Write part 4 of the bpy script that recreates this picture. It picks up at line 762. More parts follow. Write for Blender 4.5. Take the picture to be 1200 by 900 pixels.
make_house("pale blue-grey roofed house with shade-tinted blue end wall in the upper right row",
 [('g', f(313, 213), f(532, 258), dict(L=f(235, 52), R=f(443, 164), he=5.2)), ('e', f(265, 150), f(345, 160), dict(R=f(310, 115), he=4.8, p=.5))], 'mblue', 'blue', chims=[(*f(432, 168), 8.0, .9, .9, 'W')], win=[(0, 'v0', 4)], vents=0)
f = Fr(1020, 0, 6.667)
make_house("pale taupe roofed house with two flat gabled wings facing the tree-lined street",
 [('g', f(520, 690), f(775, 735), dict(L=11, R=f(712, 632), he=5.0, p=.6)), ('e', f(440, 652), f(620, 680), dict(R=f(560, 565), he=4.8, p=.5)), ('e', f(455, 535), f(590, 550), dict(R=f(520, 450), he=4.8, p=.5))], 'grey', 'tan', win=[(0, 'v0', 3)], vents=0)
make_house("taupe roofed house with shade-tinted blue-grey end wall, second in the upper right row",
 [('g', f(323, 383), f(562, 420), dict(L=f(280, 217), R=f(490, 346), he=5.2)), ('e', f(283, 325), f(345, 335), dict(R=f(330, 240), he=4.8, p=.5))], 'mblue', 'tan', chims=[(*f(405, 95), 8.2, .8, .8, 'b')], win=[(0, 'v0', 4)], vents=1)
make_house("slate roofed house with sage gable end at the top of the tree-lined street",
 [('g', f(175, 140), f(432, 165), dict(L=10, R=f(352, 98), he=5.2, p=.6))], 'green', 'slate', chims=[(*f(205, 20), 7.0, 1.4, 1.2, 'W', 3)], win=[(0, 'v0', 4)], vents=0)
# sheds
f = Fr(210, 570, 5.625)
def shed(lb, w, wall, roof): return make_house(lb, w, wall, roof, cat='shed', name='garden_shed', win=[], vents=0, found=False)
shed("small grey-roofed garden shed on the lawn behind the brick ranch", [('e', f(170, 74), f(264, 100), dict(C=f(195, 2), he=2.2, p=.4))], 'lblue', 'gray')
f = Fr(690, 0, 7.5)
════
- Goal -
All of the lines above must be returned exactly.

- Answer for the task -
Write part 4 of the bpy script that recreates this picture. It picks up at line 762. More parts follow. Write for Blender 4.5. Take the picture to be 1200 by 900 pixels.
make_house("pale blue-grey roofed house with shade-tinted blue end wall in the upper right row",
 [('g', f(313, 213), f(532, 258), dict(L=f(235, 52), R=f(443, 164), he=5.2)), ('e', f(265, 150), f(345, 160), dict(R=f(310, 115), he=4.8, p=.5))], 'mblue', 'blue', chims=[(*f(432, 168), 8.0, .9, .9, 'W')], win=[(0, 'v0', 4)], vents=0)
f = Fr(1020, 0, 6.667)
make_house("pale taupe roofed house with two flat gabled wings facing the tree-lined street",
 [('g', f(520, 690), f(775, 735), dict(L=11, R=f(712, 632), he=5.0, p=.6)), ('e', f(440, 652), f(620, 680), dict(R=f(560, 565), he=4.8, p=.5)), ('e', f(455, 535), f(590, 550), dict(R=f(520, 450), he=4.8, p=.5))], 'grey', 'tan', win=[(0, 'v0', 3)], vents=0)
make_house("taupe roofed house with shade-tinted blue-grey end wall, second in the upper right row",
 [('g', f(323, 383), f(562, 420), dict(L=f(280, 217), R=f(490, 346), he=5.2)), ('e', f(283, 325), f(345, 335), dict(R=f(330, 240), he=4.8, p=.5))], 'mblue', 'tan', chims=[(*f(405, 95), 8.2, .8, .8, 'b')], win=[(0, 'v0', 4)], vents=1)
make_house("slate roofed house with sage gable end at the top of the tree-lined street",
 [('g', f(175, 140), f(432, 165), dict(L=10, R=f(352, 98), he=5.2, p=.6))], 'green', 'slate', chims=[(*f(205, 20), 7.0, 1.4, 1.2, 'W', 3)], win=[(0, 'v0', 4)], vents=0)
# sheds
f = Fr(210, 570, 5.625)
def shed(lb, w, wall, roof): return make_house(lb, w, wall, roof, cat='shed', name='garden_shed', win=[], vents=0, found=False)
shed("small grey-roofed garden shed on the lawn behind the brick ranch", [('e', f(170, 74), f(264, 100), dict(C=f(195, 2), he=2.2, p=.4))], 'lblue', 'gray')
f = Fr(690, 0, 7.5)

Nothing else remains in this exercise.